S'abbarbicano tenaci alla roccia; si chinano verso terra, da mille volti traspare un simbolo unico:
muscolature aggroppate, nervi tirati, contorcimenti, labbri di scorza intorno a ferite, scavature di ceppaie,
scarnimenti supremi: esprimono tutti più che in ogni altra specie vegetale la fatica e la consumazione del generare, il sacrificio dell'offerta.
L'ulivo appare il più disperato degli alberi, pertanto il più umano.
I rami dell'ulivo non si irraggiano dal tronco armonicamente, non si sovrappongono in palchi paralleli, non nascono l'uno dall'altro secondo uno schema naturale;
ma guizzano in lunghezze e in direzioni impreviste con pentimenti, rigiri e capricciosità, opera sapiente della potatura,
la quale sfoltisce la chioma cresputa per esporre ogni ramicello al beneficio del sole.

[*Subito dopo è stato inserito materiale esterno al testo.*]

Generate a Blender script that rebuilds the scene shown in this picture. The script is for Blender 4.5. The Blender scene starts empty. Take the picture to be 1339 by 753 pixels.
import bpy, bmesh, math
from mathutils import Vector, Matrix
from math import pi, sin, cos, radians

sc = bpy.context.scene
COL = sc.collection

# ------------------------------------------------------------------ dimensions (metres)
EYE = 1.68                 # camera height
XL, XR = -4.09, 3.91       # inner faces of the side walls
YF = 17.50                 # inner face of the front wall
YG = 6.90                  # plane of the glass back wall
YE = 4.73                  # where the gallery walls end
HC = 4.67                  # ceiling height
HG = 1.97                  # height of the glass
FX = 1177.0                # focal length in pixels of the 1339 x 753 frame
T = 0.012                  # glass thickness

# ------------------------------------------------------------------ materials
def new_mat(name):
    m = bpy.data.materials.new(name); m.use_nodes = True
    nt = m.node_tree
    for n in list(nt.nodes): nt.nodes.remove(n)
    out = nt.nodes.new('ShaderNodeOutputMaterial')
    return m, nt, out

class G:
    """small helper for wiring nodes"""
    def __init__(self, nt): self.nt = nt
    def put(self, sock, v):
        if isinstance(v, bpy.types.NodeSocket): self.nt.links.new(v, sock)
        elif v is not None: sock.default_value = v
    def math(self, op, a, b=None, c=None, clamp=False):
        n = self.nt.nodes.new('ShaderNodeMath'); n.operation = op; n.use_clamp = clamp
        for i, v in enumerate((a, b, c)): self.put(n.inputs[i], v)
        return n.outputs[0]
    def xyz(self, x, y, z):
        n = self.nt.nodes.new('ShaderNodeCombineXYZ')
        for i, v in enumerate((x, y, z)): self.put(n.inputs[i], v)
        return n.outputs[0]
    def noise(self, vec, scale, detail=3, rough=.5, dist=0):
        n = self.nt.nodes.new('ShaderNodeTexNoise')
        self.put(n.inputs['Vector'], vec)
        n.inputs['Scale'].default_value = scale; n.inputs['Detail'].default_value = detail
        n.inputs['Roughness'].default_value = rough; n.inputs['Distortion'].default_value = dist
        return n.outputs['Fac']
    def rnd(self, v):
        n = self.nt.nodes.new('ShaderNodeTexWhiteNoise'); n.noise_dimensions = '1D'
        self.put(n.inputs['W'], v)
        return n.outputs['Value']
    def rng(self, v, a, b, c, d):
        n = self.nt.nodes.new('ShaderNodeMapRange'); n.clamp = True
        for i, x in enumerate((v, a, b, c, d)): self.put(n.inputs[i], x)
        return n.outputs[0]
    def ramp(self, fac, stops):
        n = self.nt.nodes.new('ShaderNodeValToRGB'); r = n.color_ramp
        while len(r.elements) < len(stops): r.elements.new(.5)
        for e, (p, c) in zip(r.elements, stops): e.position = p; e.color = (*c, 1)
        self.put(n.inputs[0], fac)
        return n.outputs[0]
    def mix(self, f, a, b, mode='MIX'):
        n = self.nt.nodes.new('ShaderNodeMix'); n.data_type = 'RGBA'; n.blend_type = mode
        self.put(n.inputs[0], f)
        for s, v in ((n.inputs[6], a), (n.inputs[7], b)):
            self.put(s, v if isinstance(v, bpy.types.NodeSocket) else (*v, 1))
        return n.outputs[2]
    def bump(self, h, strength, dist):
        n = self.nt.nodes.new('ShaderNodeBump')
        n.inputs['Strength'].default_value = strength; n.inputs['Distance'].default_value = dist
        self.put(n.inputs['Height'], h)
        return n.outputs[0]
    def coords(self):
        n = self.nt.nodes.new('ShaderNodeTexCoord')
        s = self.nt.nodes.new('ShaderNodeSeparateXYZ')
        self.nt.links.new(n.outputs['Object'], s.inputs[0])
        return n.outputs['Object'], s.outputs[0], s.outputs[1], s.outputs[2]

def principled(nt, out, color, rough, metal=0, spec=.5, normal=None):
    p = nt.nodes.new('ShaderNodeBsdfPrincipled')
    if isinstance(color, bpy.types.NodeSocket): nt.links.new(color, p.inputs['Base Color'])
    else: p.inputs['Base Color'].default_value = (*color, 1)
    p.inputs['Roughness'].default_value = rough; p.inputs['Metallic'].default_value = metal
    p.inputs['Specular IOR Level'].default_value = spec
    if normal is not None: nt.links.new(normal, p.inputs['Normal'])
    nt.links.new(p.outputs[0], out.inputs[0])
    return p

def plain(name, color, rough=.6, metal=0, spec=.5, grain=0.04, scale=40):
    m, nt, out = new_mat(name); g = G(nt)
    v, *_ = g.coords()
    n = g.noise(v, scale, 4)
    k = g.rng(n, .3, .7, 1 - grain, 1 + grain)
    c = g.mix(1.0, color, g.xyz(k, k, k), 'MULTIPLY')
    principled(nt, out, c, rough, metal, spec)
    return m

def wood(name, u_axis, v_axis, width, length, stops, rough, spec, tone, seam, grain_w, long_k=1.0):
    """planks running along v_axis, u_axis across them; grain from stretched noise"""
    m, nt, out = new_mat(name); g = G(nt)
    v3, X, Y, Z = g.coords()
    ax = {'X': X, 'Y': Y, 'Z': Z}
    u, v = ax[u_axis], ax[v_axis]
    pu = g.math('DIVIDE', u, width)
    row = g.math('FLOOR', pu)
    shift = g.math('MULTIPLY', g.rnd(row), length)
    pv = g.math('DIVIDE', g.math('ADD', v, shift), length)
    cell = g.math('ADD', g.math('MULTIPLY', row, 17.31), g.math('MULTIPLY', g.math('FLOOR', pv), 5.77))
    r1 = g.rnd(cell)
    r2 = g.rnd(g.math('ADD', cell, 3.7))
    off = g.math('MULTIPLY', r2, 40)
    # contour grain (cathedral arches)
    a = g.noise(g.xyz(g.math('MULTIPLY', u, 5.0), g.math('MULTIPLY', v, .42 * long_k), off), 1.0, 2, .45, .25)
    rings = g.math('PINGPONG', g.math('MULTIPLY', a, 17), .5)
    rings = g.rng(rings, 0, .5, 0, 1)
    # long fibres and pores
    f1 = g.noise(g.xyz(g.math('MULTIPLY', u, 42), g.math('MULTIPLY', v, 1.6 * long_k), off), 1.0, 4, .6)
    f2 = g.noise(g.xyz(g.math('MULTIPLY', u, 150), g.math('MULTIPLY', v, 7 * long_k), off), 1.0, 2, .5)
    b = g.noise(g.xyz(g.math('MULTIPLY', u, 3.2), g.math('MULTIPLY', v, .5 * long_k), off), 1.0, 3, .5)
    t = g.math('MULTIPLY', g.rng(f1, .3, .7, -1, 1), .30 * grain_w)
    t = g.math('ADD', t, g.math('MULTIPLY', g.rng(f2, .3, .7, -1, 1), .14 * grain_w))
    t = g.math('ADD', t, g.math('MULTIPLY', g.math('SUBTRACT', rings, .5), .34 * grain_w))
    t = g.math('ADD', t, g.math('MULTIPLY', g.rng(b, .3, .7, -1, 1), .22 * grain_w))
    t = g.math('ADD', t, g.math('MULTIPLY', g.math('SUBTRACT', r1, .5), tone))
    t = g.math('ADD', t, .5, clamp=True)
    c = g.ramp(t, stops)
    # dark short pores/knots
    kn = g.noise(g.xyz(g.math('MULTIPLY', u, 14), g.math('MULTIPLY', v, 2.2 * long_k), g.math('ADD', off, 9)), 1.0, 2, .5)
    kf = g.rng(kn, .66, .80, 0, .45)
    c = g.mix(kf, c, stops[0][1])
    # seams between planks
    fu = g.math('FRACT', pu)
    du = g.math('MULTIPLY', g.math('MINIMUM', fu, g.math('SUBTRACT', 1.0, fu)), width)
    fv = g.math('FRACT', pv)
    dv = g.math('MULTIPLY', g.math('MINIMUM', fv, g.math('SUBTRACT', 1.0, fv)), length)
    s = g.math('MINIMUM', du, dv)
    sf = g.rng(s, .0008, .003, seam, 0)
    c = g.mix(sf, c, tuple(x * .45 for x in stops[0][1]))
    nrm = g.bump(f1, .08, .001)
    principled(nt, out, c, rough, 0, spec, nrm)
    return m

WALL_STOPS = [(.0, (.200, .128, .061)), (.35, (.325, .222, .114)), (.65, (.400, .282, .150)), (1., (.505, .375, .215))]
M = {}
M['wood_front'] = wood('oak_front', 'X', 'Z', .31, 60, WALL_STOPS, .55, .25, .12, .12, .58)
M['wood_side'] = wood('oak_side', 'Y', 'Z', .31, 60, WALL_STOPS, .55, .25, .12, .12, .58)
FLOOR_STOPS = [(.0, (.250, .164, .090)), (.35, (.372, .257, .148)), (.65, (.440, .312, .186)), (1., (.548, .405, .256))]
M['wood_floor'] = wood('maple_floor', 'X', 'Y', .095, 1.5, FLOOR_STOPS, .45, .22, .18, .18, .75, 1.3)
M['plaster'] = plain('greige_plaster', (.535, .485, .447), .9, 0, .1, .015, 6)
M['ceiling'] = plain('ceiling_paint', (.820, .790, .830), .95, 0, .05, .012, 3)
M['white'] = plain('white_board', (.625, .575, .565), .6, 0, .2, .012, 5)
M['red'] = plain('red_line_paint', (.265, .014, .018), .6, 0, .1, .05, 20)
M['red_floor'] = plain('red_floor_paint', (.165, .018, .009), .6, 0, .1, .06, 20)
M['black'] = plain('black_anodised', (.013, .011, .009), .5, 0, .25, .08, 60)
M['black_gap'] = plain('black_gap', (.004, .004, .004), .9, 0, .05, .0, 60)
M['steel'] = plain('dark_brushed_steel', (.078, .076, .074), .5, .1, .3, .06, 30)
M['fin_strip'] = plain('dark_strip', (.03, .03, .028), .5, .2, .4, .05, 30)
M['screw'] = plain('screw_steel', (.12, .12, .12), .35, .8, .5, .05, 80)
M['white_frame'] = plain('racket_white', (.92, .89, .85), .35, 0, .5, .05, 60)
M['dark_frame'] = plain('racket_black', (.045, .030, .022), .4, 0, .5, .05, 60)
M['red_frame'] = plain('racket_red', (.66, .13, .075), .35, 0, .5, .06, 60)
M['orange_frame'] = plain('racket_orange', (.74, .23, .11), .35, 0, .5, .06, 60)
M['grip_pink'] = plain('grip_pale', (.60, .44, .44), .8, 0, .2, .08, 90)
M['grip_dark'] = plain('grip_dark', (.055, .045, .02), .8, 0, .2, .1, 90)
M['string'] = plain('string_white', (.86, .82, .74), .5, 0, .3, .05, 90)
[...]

Come il tronco, neanche il fogliame dell'ulivo ha volume né corpo: lo schizzano in alto a ciuffi i virgulti pasquali dritti e lisci;
i serpentelli esterni lo lasciano cadere misuratamente diradato.
In confronto all'ulivo poco interessano le olive preziose,
che di autunno incupiscono il fogliame - finchè il contadino, infrascato sulla scala tra i rami,
col gesto del pastore che munge le schizza sul telo spiegato. Il colore dell'ulivo è senza stagione.